Device Management Service (GMS) Trusted Execution Environment
The Device Management Service (GMS) currently runs without enhanced isolation or sandboxing. This issue will be addressed at a later date.
Privacy-Enhancing Measurements
Although privacy has been one of the key design principles for the PoC, the current architecture does not incorporate advanced privacy-enhancing mechanisms. This issue will be addressed at a later stage.
4 -
Welcome to the gematik contributing guide
Thank you for investing your time in contributing to our projects!
In this guide you will get an overview how you can contribute to our projects by opening an issue, creating, reviewing and merging a pull request.
Getting started
Issues
Create a new issue
If you spot a problem with the docs, search if an issue already exists.

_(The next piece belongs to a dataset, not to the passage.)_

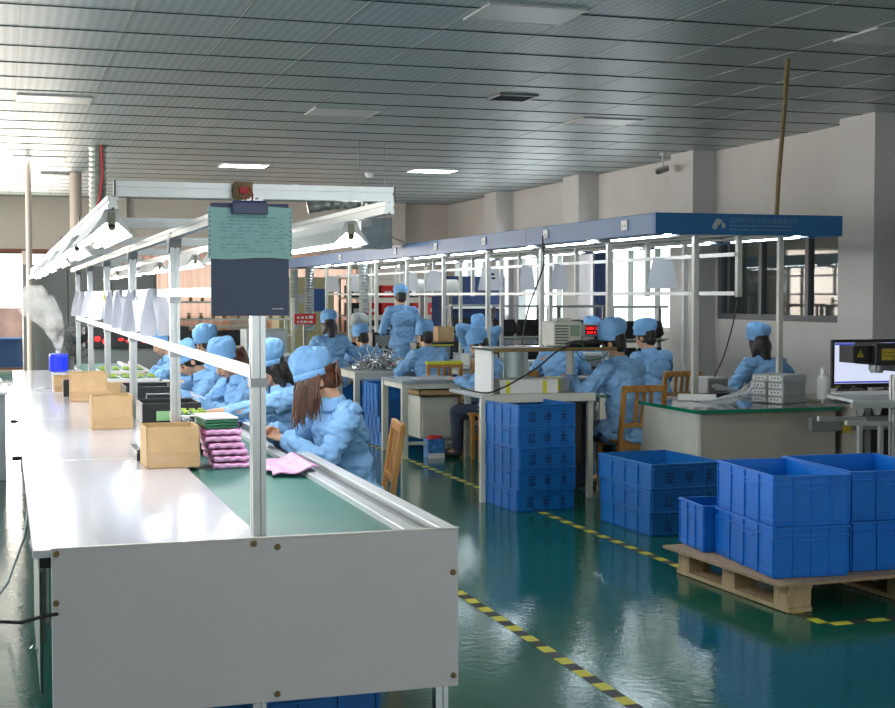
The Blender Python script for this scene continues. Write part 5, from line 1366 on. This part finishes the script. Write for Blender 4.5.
# things in the neighbouring room, seen through the dark window
t = thing('extraction_duct', 'grey elbow duct seen through the dark interior window', 'duct', (12.2, 15.3, 1.6))
obj('duct_body', MB().tube([(12.3, 15.0, 2.7), (12.3, 15.0, 2.3), (12.3, 15.0, 2.05), (12.22, 15.0, 1.9), (12.05, 15.0, 1.83), (11.8, 15.0, 1.82)], [.16, .16, .17, .18, .18, .18], 18), M['machine_light'], t, smooth=True)
obj('duct_band', MB().cyl((12.3, 15.0, 2.28), (12.3, 15.0, 2.40), .175, seg=20), M['white'], t)
obj('duct_stand', MB().bb(12.1, 12.18, 14.96, 15.04, 0, 1.66), M['black'], t)
tag(obj('side_table', MB().bb(11.2, 13.4, 15.5, 16.2, 1.30, 1.36).bb(11.3, 11.4, 15.6, 15.7, 0, 1.3).bb(13.2, 13.3, 15.6, 15.7, 0, 1.3), M['black']), 'dark shelf in the neighbouring room behind the duct', 'shelf')
tag(obj('green_wall_panel', MB().bb(13.3, 13.55, 11.0, 12.3, 1.6, 2.4), mat('side_room_green', (.03, .22, .16), .6)), 'green panel in the neighbouring room at the right end of the window', 'panel')
tag(obj('beige_locker', MB().bb(11.9, 12.5, 17.2, 17.7, 0, 2.1), M['cream']), 'beige locker in the neighbouring room left of the duct', 'locker')
# ================================================================ PEOPLE
def remesh(mb, vox, smooth=4, fac=.5, name='m'):
    me = bpy.data.meshes.new(name); mb.bm.to_mesh(me); mb.bm.free()
    o = bpy.data.objects.new(name, me); COL.objects.link(o)
    r_ = o.modifiers.new('r', 'REMESH'); r_.mode = 'VOXEL'; r_.voxel_size = vox; r_.use_smooth_shade = True
    if smooth: s_ = o.modifiers.new('s', 'SMOOTH'); s_.iterations = smooth; s_.factor = fac
    dg = bpy.context.evaluated_depsgraph_get()
    m2 = bpy.data.meshes.new_from_object(o.evaluated_get(dg))
    bpy.data.objects.remove(o); bpy.data.meshes.remove(me)
    for p in m2.polygons: p.use_smooth = True
    return m2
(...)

If a related issue doesn’t exist, you can open a new issue.
Solve an issue
Scan through our existing issues to find one that interests you. If you find an issue to work on, you are welcome to open a PR with a fix.
Coding Style
gematik projects follow the google style guide conventions. Please follow them when working on your contributions.
Commit your update
Commit the changes once you are happy with them.
Pull Request Process
When you’re finished with the changes, create a pull request, also known as a PR.
Fill the pull request template so that we can review your PR. This template helps reviewers to understand your changes as well as the purpose of your pull request.
Once you submit your PR, a project team member will review your proposal. We may ask questions or request additional information.
We may ask for changes to be made before a PR can be merged, either using suggested changes
or pull request comments. You can apply suggested changes directly through the UI. You can make any other changes in your fork, then commit them to your branch.
As you update your PR and apply changes, mark each conversation as resolved.
You may merge the Pull Request in once you have the sign-off of two other developers, or if you
do not have permission to do that, you may request the second reviewer to merge it for you.
Your PR is merged!
Once your PR is merged, your contributions will be publicly visible on the gematik github page.